Exercise task
Repeat the full listing below verbatim and keep the images out.

○ ○ ○ ○ ○

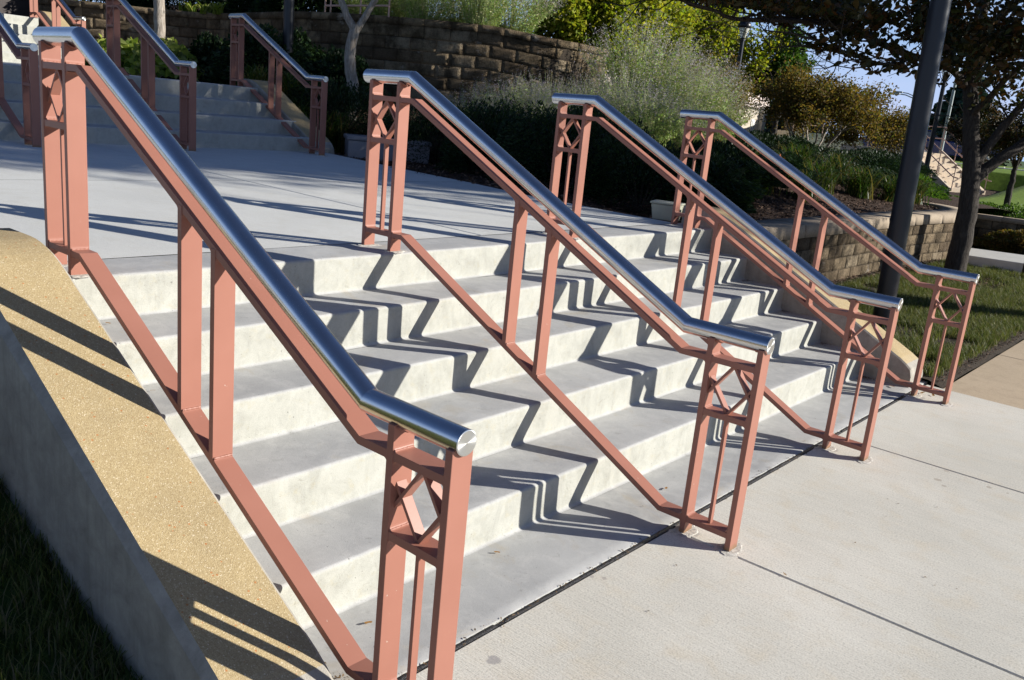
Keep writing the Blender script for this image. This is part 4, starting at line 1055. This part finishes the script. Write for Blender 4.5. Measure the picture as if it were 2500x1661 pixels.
for i, (x, y, rx, rz, lb) in enumerate(((-3.0, 16.4, 1.3, .42, 'dark low shrub under the wide russet tree'), (-4.9, 16.6, 1.3, .45, 'dark low shrub left of the russet stems'), (-3.4, 18.6, 1.5, .5, 'dark low shrub behind the leaning pole'), (-2.4, 14.9, 1.0, .35, 'dark low shrub behind the daylilies nearest the pole'), (-5.2, 14.3, 1.1, .45, 'dark low shrub beyond the rightmost sage'), (-5.5, 19.8, 1.6, .6, 'dark low shrub in front of the distant landing'), (-1.75, 7.9, .8, .62, 'dark low shrub just right of the small beige box'), (-2.15, 8.9, .8, .60, 'dark low shrub behind the top posts of the farthest railing'), (-2.5, 10.0, .9, .50, 'dark low shrub below the rightmost sage with the orange flowers'), (-2.7, 11.4, .9, .42, 'dark low shrub between the sage and the daylilies'))):
    shrub('low_shrub', (x, y, hbed(x, y)-.05), lb, 'shrub', DARKG, rx, rx*.9, rz, 9000, .07, 180+i, 'thin', 0, 'dark low shrubs under the russet trees')
# --- variegated low plants near the slim tree
hp = [(-11.9, 5.9, 1.72, 'yellow-green leafy plant left of the slim rough-barked tree'), (-12.5, 6.4, 1.72, 'yellow-green leafy plant furthest left below the sunlit blocks'), (-11.0, 6.3, 1.72, 'yellow-green leafy plant right of the slim rough-barked tree'), (-10.4, 6.0, 1.7, 'low yellow-green plant behind the middle upper railing')]
for i, (x, y, z, lb) in enumerate(hp):
    g = empty('hosta_plant', (x, y, z), 0, lb, 'plant', 'yellow-green leafy plants'); rn = np.random.default_rng(330+i)
    leaf_obj('leaves', shrub_points(420, rn, .62, .5, .52, .5, .3, i), .16, HOSTA, g, 'ovate', 340+i, .15)
g = empty('hosta_plant', (-14.9, 9.1, 3.02), 0, 'bright yellow-green trailing plant on the cap stones at the top left', 'plant'); V, F = blades(120, [(0, 0, 0), (.5, .0, 0), (-.5, .1, 0), (1.0, -.02, 0)], .25, .3, .05, np.random.default_rng(5), .5, 4); mesh_np('leaves', V, F, HOSTA, g)
# mixed bushes by the right low wall
for i, (x, y, z, rx, rz, m, lb) in enumerate(((.2, 17.0, .12, .75, .42, CREPE, 'russet-tipped bush in front of the low dark wall by the far walk'), (1.2, 17.3, .12, .6, .35, GREEN, 'green bush beside the russet-tipped one by the far walk'),
      (-2.3, 17.6, .75, 1.0, .55, GREEN, 'green ground-cover bush behind the curved wall end'), (-3.6, 19.5, .8, 1.2, .6, SAGE, 'greyish bush at the foot of the concrete lamp base'), (-.9, 20.5, .24, 1.1, .55, GREEN, 'green bush beyond the low dark wall beside the round-headed tree'), (.4, 21.5, .28, 1.2, .55, CREPE, 'russet bush beyond the low dark wall at the right edge'), (-2.6, 23.6, .28, 1.2, .42, GREEN, 'green bush at the foot of the distant steps'))):
    shrub('low_bush', (x, y, z-.05), lb, 'bush', m, rx, rx*.8, rz*.95, 7000, .05, 160+i, 'leaf', 0, 'low bushes beyond the lawn')


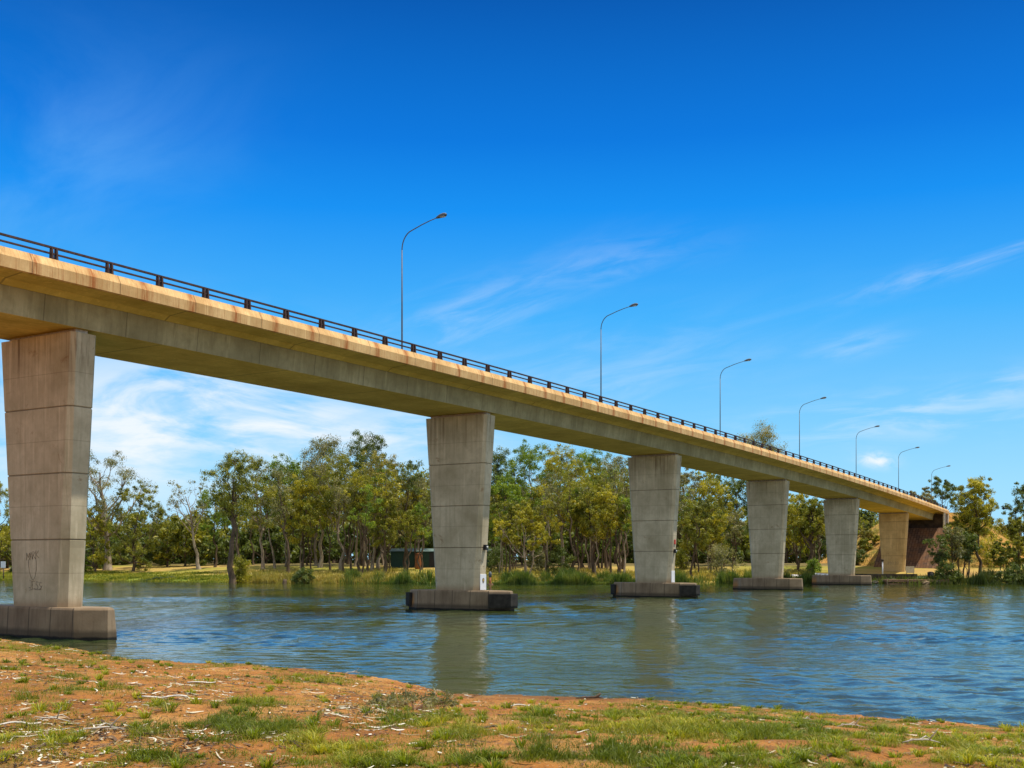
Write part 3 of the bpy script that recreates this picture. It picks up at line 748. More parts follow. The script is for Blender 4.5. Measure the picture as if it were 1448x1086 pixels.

○ ○ ○ ○ ○

Result
Keep writing the Blender script for this image. This is part 4, starting at line 1055. This part finishes the script. Write for Blender 4.5. Measure the picture as if it were 2500x1661 pixels.
for i, (x, y, rx, rz, lb) in enumerate(((-3.0, 16.4, 1.3, .42, 'dark low shrub under the wide russet tree'), (-4.9, 16.6, 1.3, .45, 'dark low shrub left of the russet stems'), (-3.4, 18.6, 1.5, .5, 'dark low shrub behind the leaning pole'), (-2.4, 14.9, 1.0, .35, 'dark low shrub behind the daylilies nearest the pole'), (-5.2, 14.3, 1.1, .45, 'dark low shrub beyond the rightmost sage'), (-5.5, 19.8, 1.6, .6, 'dark low shrub in front of the distant landing'), (-1.75, 7.9, .8, .62, 'dark low shrub just right of the small beige box'), (-2.15, 8.9, .8, .60, 'dark low shrub behind the top posts of the farthest railing'), (-2.5, 10.0, .9, .50, 'dark low shrub below the rightmost sage with the orange flowers'), (-2.7, 11.4, .9, .42, 'dark low shrub between the sage and the daylilies'))):
    shrub('low_shrub', (x, y, hbed(x, y)-.05), lb, 'shrub', DARKG, rx, rx*.9, rz, 9000, .07, 180+i, 'thin', 0, 'dark low shrubs under the russet trees')
# --- variegated low plants near the slim tree
hp = [(-11.9, 5.9, 1.72, 'yellow-green leafy plant left of the slim rough-barked tree'), (-12.5, 6.4, 1.72, 'yellow-green leafy plant furthest left below the sunlit blocks'), (-11.0, 6.3, 1.72, 'yellow-green leafy plant right of the slim rough-barked tree'), (-10.4, 6.0, 1.7, 'low yellow-green plant behind the middle upper railing')]
for i, (x, y, z, lb) in enumerate(hp):
    g = empty('hosta_plant', (x, y, z), 0, lb, 'plant', 'yellow-green leafy plants'); rn = np.random.default_rng(330+i)
    leaf_obj('leaves', shrub_points(420, rn, .62, .5, .52, .5, .3, i), .16, HOSTA, g, 'ovate', 340+i, .15)
g = empty('hosta_plant', (-14.9, 9.1, 3.02), 0, 'bright yellow-green trailing plant on the cap stones at the top left', 'plant'); V, F = blades(120, [(0, 0, 0), (.5, .0, 0), (-.5, .1, 0), (1.0, -.02, 0)], .25, .3, .05, np.random.default_rng(5), .5, 4); mesh_np('leaves', V, F, HOSTA, g)
# mixed bushes by the right low wall
for i, (x, y, z, rx, rz, m, lb) in enumerate(((.2, 17.0, .12, .75, .42, CREPE, 'russet-tipped bush in front of the low dark wall by the far walk'), (1.2, 17.3, .12, .6, .35, GREEN, 'green bush beside the russet-tipped one by the far walk'),
      (-2.3, 17.6, .75, 1.0, .55, GREEN, 'green ground-cover bush behind the curved wall end'), (-3.6, 19.5, .8, 1.2, .6, SAGE, 'greyish bush at the foot of the concrete lamp base'), (-.9, 20.5, .24, 1.1, .55, GREEN, 'green bush beyond the low dark wall beside the round-headed tree'), (.4, 21.5, .28, 1.2, .55, CREPE, 'russet bush beyond the low dark wall at the right edge'), (-2.6, 23.6, .28, 1.2, .42, GREEN, 'green bush at the foot of the distant steps'))):
    shrub('low_bush', (x, y, z-.05), lb, 'bush', m, rx, rx*.8, rz*.95, 7000, .05, 160+i, 'leaf', 0, 'low bushes beyond the lawn')


Write part 3 of the bpy script that recreates this picture. It picks up at line 748. More parts follow. The script is for Blender 4.5. Measure the picture as if it were 1448x1086 pixels.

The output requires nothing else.